Required task:
Read the listing and extract each line that includes the word "from".
====
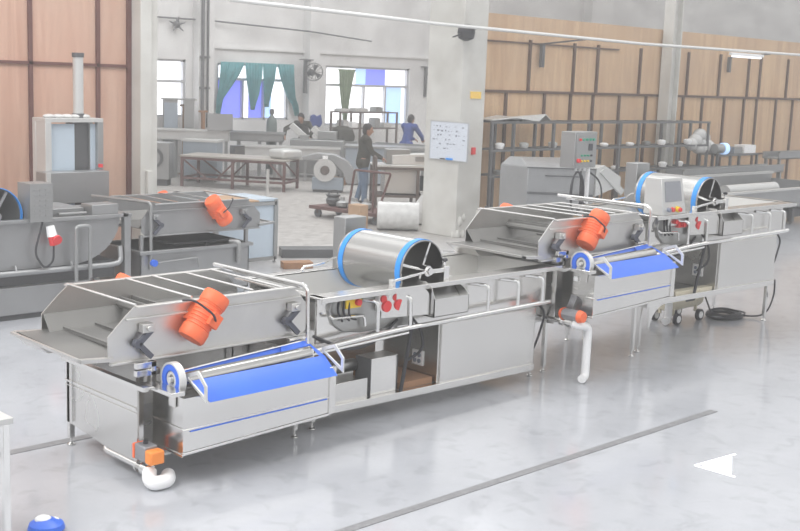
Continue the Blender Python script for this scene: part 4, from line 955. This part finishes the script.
tag(curtain('curtain', '', 'teal', [(19.84, 20.3, 2.93), (19.86, 20.24, 2.5), (19.89, 20.12, 2.1), (19.92, 20.05, 1.85), (19.93, 20.04, 1.74)], waves=6), 'teal curtain knotted to a point, right of the middle pair', 'curtain', 'teal curtains')
tag(curtain('curtain', '', 'teal', [(20.32, 20.9, 2.93), (20.42, 20.92, 2.6), (20.58, 20.95, 2.25), (20.72, 20.98, 2.0), (20.9, 21.08, 1.8), (21.0, 21.12, 1.5)], waves=6), 'teal curtain at the right edge of its window, swept right', 'curtain', 'teal curtains')
tag(curtain('curtain', '', 'olivec', [(22.55, 23.25, 2.86), (22.6, 23.2, 2.78), (22.63, 23.1, 2.4), (22.7, 23.02, 2.0), (22.78, 22.96, 1.6), (22.82, 22.92, 1.35)], waves=5), 'olive green curtain bunched to a point in the right window', 'curtain')

# wall fans, lamp and column fan
def wall_fan(loc, label):
    t = thing('wall_fan', label, 'fan', loc)
    MB().box(-.04, .04, -.02, .06, -.6, .35).build('bracket', 'rackm', t)
    MB().bar((0, 0, .3), (0, -.2, .3), .04).bar((-.25, -.02, .33), (.25, -.02, .33), .03).build('arm', 'rackm', t)
    h = MB().revolve([(.05, 0), (.09, .04), (.09, .15), (.05, .2)], (0, -.2, 0), (-.3, -1, -.2), 14).build('motor', 'dulldark', t)
    d = Vector((-.5, -1, -.3)).normalized()
    m = MB().annulus(Vector((0, -.35, 0)), d, .26, .245, .03, 28).annulus(Vector((0, -.42, -.02)), d, .2, .19, .01, 28)
    for k in range(10):
        a = k * math.pi / 5; u = d.cross(Vector((0, 0, 1))).normalized(); w = d.cross(u)
        m.bar(Vector((0, -.40, -.02)), Vector((0, -.36, 0)) + (u * math.cos(a) + w * math.sin(a)) * .25, .01)
    m.build('cage', 'rackm', t)
    m = MB()
    for k in range(3):
        a = k * 2.1; u = d.cross(Vector((0, 0, 1))).normalized(); w = d.cross(u)
        e1 = u * math.cos(a) + w * math.sin(a); e2 = u * math.cos(a + .7) + w * math.sin(a + .7); o = Vector((0, -.37, 0))
        m.prism([o + e1 * .04, o + e1 * .22, o + e2 * .22, o + e2 * .05], d * .008)
    m.build('blade', 'dulldark', t)
wall_fan((21.2, 25.68, 2.75), 'grey wall fan on the pilaster between teal and right windows')
wall_fan((26.3, 25.96, 2.7), 'grey wall fan on the plaster just left of the large column')
t = thing('pendant_lamp', 'small star shaped lamp hanging from the dark conduit at upper left', 'lamp', (17.05, 25.88, 3.82))
MB().cyl((0, 0, 0), (0, 0, .14), .02).build('stem', 'rackm', t)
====
Written reply:
Continue the Blender Python script for this scene: part 4, from line 955. This part finishes the script.
t = thing('pendant_lamp', 'small star shaped lamp hanging from the dark conduit at upper left', 'lamp', (17.05, 25.88, 3.82))